---------- DATASET SECTION

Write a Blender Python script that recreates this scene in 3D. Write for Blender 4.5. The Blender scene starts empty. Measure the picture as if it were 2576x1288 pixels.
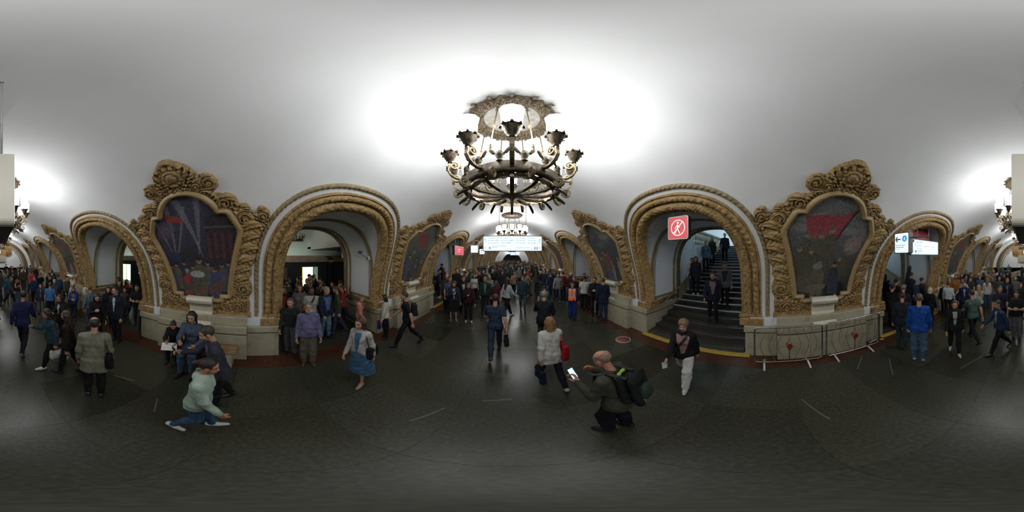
import bpy, math, random
import numpy as np
from math import sin, cos, pi, radians as rad, atan2, sqrt, hypot
random.seed(7); rng = np.random.RandomState(7)
C = bpy.context.scene.collection
S = bpy.context.scene
# ---------------------------------------------------------------- camera, world, light, exposure
HC = 2.7                                    # camera height
cam_d = bpy.data.cameras.new('camera'); cam = bpy.data.objects.new('camera', cam_d); C.objects.link(cam)
cam.location = (0, 0, HC); cam.rotation_euler = (pi / 2, 0, 0)
cam_d.type = 'PANO'
for h_ in (cam_d, getattr(cam_d, 'cycles', None)):
    try: h_.panorama_type = 'EQUIRECTANGULAR'
    except Exception: pass
cam_d.clip_start = .02; cam_d.clip_end = 300
S.camera = cam
W = bpy.data.worlds.new('world'); S.world = W; W.use_nodes = True
W.node_tree.nodes['Background'].inputs[0].default_value = (.5, .55, .65, 1)
W.node_tree.nodes['Background'].inputs[1].default_value = .02
S.view_settings.view_transform = 'Standard'; S.view_settings.look = 'None'
S.view_settings.gamma = 1; S.view_settings.use_curve_mapping = False
S.view_settings.exposure = 0.0
S.cycles.use_denoising = True
S.cycles.max_bounces = 5; S.cycles.diffuse_bounces = 4; S.cycles.glossy_bounces = 2; S.cycles.transmission_bounces = 1; S.cycles.sample_clamp_indirect = 4
S.cycles.use_adaptive_sampling = True; S.cycles.adaptive_threshold = .06; S.cycles.adaptive_min_samples = 12
LAMP = 29.0                                 # glass lamp emission
UPPER = 110.0                                # light in the rooms at the top of the stairs (W)
PLAT = 50.0                                 # platform lamps (W)
# ---------------------------------------------------------------- measures of the hall
R = 4.0; Z0 = 1.0; P = 6.8; YC = 2.04       # vault radius, springing height, bay length, first arch centre
Y_END, Y_BACK = 38.6, -21.0
ARCHES = [YC + P * k for k in range(-3, 6)]; PYLONS = [YC - P / 2 + P * k for k in range(-2, 6)]
AX, AB, AS, AN = 1.5, 1.8, 1.22, 2.3        # arch opening in (dY, s): half width, rise, springing, exponent
STAIRS = {(1, YC), (1, YC - P), (-1, YC + P)}
XP = 5.8                                    # platform face of the pylons
def vm(dy, s, h):                           # vault map -> local x, y, z (side +X)
    if s < 0: return (R - h, dy, Z0 + s)
    return ((R - h) * cos(s / R), dy, Z0 + (R - h) * sin(s / R))
def arch(t, o=0.0):                         # t in [-1,1] along the opening, o offset outward -> (dY, s)
    a, b = AX + o, AB + o
    if abs(t) > .75: return (math.copysign(a, t), AS * (1 - (abs(t) - .75) * 4) - .06 * (abs(t) - .75) * 4)
    q = (.75 - abs(t)) / .75 * pi / 2; c, s_ = cos(q), sin(q)
    m = (abs(c) ** AN + abs(s_) ** AN) ** (-1 / AN)
    return (math.copysign(a * c * m, t), AS + b * s_ * m)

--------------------

AIM:
Quote the data exactly, leaving every image out of the copy.

SOLUTION FOR THIS TASK:
Write a Blender Python script that recreates this scene in 3D. Write for Blender 4.5. The Blender scene starts empty. Measure the picture as if it were 2576x1288 pixels.
import bpy, math, random
import numpy as np
from math import sin, cos, pi, radians as rad, atan2, sqrt, hypot
random.seed(7); rng = np.random.RandomState(7)
C = bpy.context.scene.collection
S = bpy.context.scene
# ---------------------------------------------------------------- camera, world, light, exposure
HC = 2.7                                    # camera height
cam_d = bpy.data.cameras.new('camera'); cam = bpy.data.objects.new('camera', cam_d); C.objects.link(cam)
cam.location = (0, 0, HC); cam.rotation_euler = (pi / 2, 0, 0)
cam_d.type = 'PANO'
for h_ in (cam_d, getattr(cam_d, 'cycles', None)):
    try: h_.panorama_type = 'EQUIRECTANGULAR'
    except Exception: pass
cam_d.clip_start = .02; cam_d.clip_end = 300
S.camera = cam
W = bpy.data.worlds.new('world'); S.world = W; W.use_nodes = True
W.node_tree.nodes['Background'].inputs[0].default_value = (.5, .55, .65, 1)
W.node_tree.nodes['Background'].inputs[1].default_value = .02
S.view_settings.view_transform = 'Standard'; S.view_settings.look = 'None'
S.view_settings.gamma = 1; S.view_settings.use_curve_mapping = False
S.view_settings.exposure = 0.0
S.cycles.use_denoising = True
S.cycles.max_bounces = 5; S.cycles.diffuse_bounces = 4; S.cycles.glossy_bounces = 2; S.cycles.transmission_bounces = 1; S.cycles.sample_clamp_indirect = 4
S.cycles.use_adaptive_sampling = True; S.cycles.adaptive_threshold = .06; S.cycles.adaptive_min_samples = 12
LAMP = 29.0                                 # glass lamp emission
UPPER = 110.0                                # light in the rooms at the top of the stairs (W)
PLAT = 50.0                                 # platform lamps (W)
# ---------------------------------------------------------------- measures of the hall
R = 4.0; Z0 = 1.0; P = 6.8; YC = 2.04       # vault radius, springing height, bay length, first arch centre
Y_END, Y_BACK = 38.6, -21.0
ARCHES = [YC + P * k for k in range(-3, 6)]; PYLONS = [YC - P / 2 + P * k for k in range(-2, 6)]
AX, AB, AS, AN = 1.5, 1.8, 1.22, 2.3        # arch opening in (dY, s): half width, rise, springing, exponent
STAIRS = {(1, YC), (1, YC - P), (-1, YC + P)}
XP = 5.8                                    # platform face of the pylons
def vm(dy, s, h):                           # vault map -> local x, y, z (side +X)
    if s < 0: return (R - h, dy, Z0 + s)
    return ((R - h) * cos(s / R), dy, Z0 + (R - h) * sin(s / R))
def arch(t, o=0.0):                         # t in [-1,1] along the opening, o offset outward -> (dY, s)
    a, b = AX + o, AB + o
    if abs(t) > .75: return (math.copysign(a, t), AS * (1 - (abs(t) - .75) * 4) - .06 * (abs(t) - .75) * 4)
    q = (.75 - abs(t)) / .75 * pi / 2; c, s_ = cos(q), sin(q)
    m = (abs(c) ** AN + abs(s_) ** AN) ** (-1 / AN)
    return (math.copysign(a * c * m, t), AS + b * s_ * m)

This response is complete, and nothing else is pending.